Adaptive real-time Trojan detection framework through machine learning

Hardware Trojans inserted at the time of design or fabrication by untrustworthy design house or foundry, poses important security concerns. With the increase in attacker's resources and capabilities, we can anticipate an unexpected new attack from the attacker at run-time. Therefore, the challenge is not only to reduce hardware overhead of added security feature but also to secure design from new attacks introduced at real-time. In this work, we propose a Real-time Online Learning approach for Securing many-core design. In order to prevent unexpected attacks, many-core provides feed-back to online learning algorithm based on core information and its behavior to incoming data packet. The proposed Online Learning approach updates the model run-time at each data transfer based on feed-back from many-core. For demonstration, Online Machine Learning model is initially trained with two types of (known) attacks and Trojan free router packets and then unexpected attack is introduced later at run-time. The results show that, feedback based Online Machine Learning algorithm has 8% higher overall detection accuracy and an average of 3% higher accuracy for unexpected attacks at each interval of 1000 test records than Supervised Machine Learning algorithms.

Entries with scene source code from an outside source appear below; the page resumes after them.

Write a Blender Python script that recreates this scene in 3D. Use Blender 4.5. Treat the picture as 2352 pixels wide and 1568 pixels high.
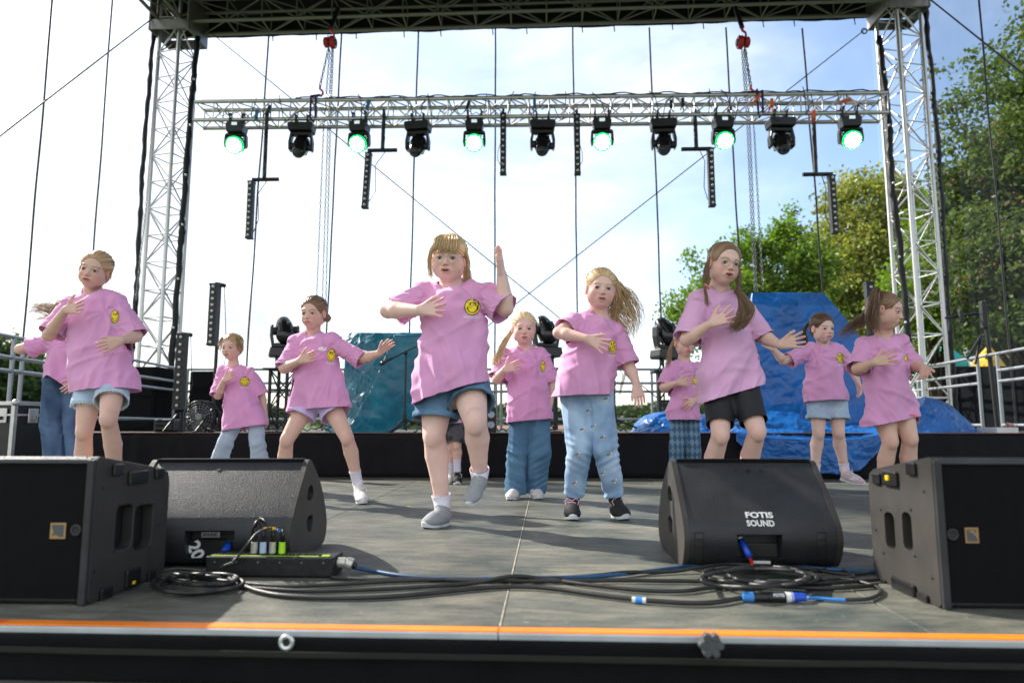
import bpy, bmesh, math, random
import numpy as np
from mathutils import Vector, Matrix, noise as mnoise
from mathutils.bvhtree import BVHTree
PI = math.pi; R = math.radians
SC = bpy.context.scene; COL = SC.collection
for o in list(bpy.data.objects): bpy.data.objects.remove(o)

# ---------------------------------------------------------------- camera
EYE = 0.48; YAW = R(2.9); PITCH = R(6.9); FPX = 1568.0     # focal length in units of a 2352 px wide picture
cam_d = bpy.data.cameras.new('camera'); cam = bpy.data.objects.new('camera', cam_d); COL.objects.link(cam)
cam.location = (0, 0, EYE); cam.rotation_euler = (PI/2 + PITCH, 0, YAW)
cam_d.lens = 24; cam_d.sensor_width = 36; cam_d.clip_start = 0.05; cam_d.clip_end = 5000
cam_d.dof.use_dof = True; cam_d.dof.focus_distance = 3.6; cam_d.dof.aperture_fstop = 2.2
SC.camera = cam
# ---------------------------------------------------------------- world, sun, exposure
SUN_EL = R(37); SUN_AZ = R(-58)      # azimuth from +Y, negative = to the left
W = bpy.data.worlds.new('World'); SC.world = W; W.use_nodes = True
nt = W.node_tree; nt.nodes.clear()
def wn(t, **k):
    n = nt.nodes.new(t)
    for a, v in k.items(): setattr(n, a, v)
    return n
out = wn('ShaderNodeOutputWorld'); bg = wn('ShaderNodeBackground'); bgc = wn('ShaderNodeBackground'); mx = wn('ShaderNodeMixShader')
sky = wn('ShaderNodeTexSky', sky_type='NISHITA', sun_disc=False, sun_elevation=SUN_EL, sun_rotation=SUN_AZ, air_density=1.0, dust_density=1.2, ozone_density=1.2)
nt.links.new(sky.outputs[0], bg.inputs[0]); bg.inputs[1].default_value = 0.13
tc = wn('ShaderNodeTexCoord')
def cloud_noise(scale, detail, rough, dist, loc, sc=(1, 1, 2.4)):
    mp = wn('ShaderNodeMapping'); mp.inputs['Scale'].default_value = sc; mp.inputs['Location'].default_value = loc
    nz = wn('ShaderNodeTexNoise'); nz.inputs['Scale'].default_value = scale; nz.inputs['Detail'].default_value = detail; nz.inputs['Roughness'].default_value = rough; nz.inputs['Distortion'].default_value = dist
    nt.links.new(tc.outputs['Generated'], mp.inputs[0]); nt.links.new(mp.outputs[0], nz.inputs[0]); return nz
nz = cloud_noise(1.7, 9, 0.55, 0.5, (0.35, 0.2, 0.1))
rmp = wn('ShaderNodeValToRGB'); rmp.color_ramp.elements[0].position = 0.36; rmp.color_ramp.elements[1].position = 0.80; rmp.color_ramp.elements[1].color = (0.92, 0.92, 0.92, 1); rmp.color_ramp.interpolation = 'EASE'
# the sky clears towards the front right, the rest is covered by thin bright cloud
dotn = wn('ShaderNodeVectorMath', operation='DOT_PRODUCT'); dotn.inputs[1].default_value = (0.80, 0.60, 0.15)
nt.links.new(tc.outputs['Generated'], dotn.inputs[0])
ma = wn('ShaderNodeMath', operation='MULTIPLY_ADD'); ma.inputs[1].default_value = -0.20
nt.links.new(dotn.outputs['Value'], ma.inputs[0]); nz_off = wn('ShaderNodeMath', operation='ADD'); nz_off.inputs[1].default_value = 0.17; nt.links.new(nz.outputs[0], nz_off.inputs[0]); nt.links.new(nz_off.outputs[0], ma.inputs[2])
nt.links.new(ma.outputs[0], rmp.inputs[0])
nz2 = cloud_noise(3.4, 8, 0.6, 0.3, (1.7, 0.4, 2.1)); mr2 = wn('ShaderNodeMapRange'); mr2.inputs[1].default_value = 0.3; mr2.inputs[2].default_value = 0.7; mr2.inputs[3].default_value = 0.38; mr2.inputs[4].default_value = 0.92
nt.links.new(nz2.outputs[0], mr2.inputs[0]); nt.links.new(mr2.outputs[0], bgc.inputs[1]); bgc.inputs[0].default_value = (0.93, 0.975, 1.0, 1)
nt.links.new(rmp.outputs[0], mx.inputs[0]); nt.links.new(bg.outputs[0], mx.inputs[1]); nt.links.new(bgc.outputs[0], mx.inputs[2])
nt.links.new(mx.outputs[0], out.inputs[0])
sd = bpy.data.lights.new('sun', 'SUN'); sun = bpy.data.objects.new('sun', sd); COL.objects.link(sun)
sd.energy = 3.9; sd.angle = R(0.9); sd.color = (1, 0.95, 0.87)
sdir = Vector((math.sin(SUN_AZ)*math.cos(SUN_EL), math.cos(SUN_AZ)*math.cos(SUN_EL), math.sin(SUN_EL)))
sun.rotation_euler = sdir.to_track_quat('Z', 'Y').to_euler()
SC.view_settings.view_transform = 'Standard'; SC.view_settings.look = 'None'
SC.view_settings.gamma = 1; SC.view_settings.use_curve_mapping = False; SC.view_settings.exposure = 1.22

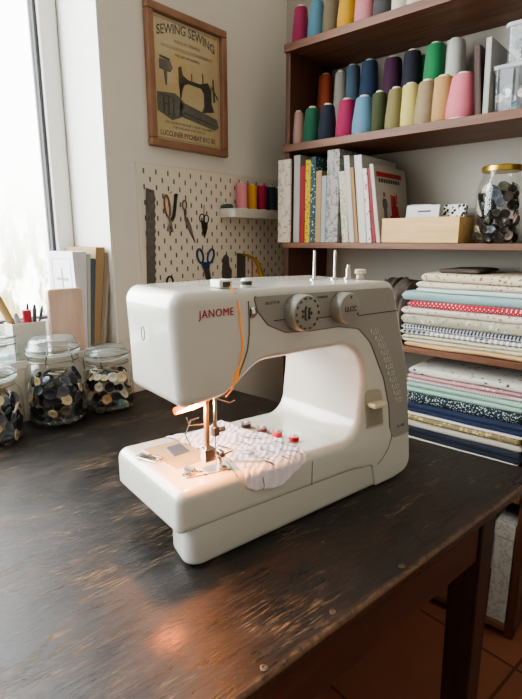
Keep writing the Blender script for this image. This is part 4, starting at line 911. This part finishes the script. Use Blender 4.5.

The proposed feed-back based Trojan detection framework is demonstrated using a custom many-core architecture integrated with “Modified Balanced Winnow” Online Machine Learning algorithm on Xilinx Virtex-7 FPGA. Post place and route implementation results show that, secured many-core architecture requires 4 extra cycles to complete data transfer. The proposed architecture achieves 56% reduction in area and 50% less latency overhead as compared to previous published work [1]. Furthermore, we evaluate our framework for many-core platform by employing seizure detection application as a case study.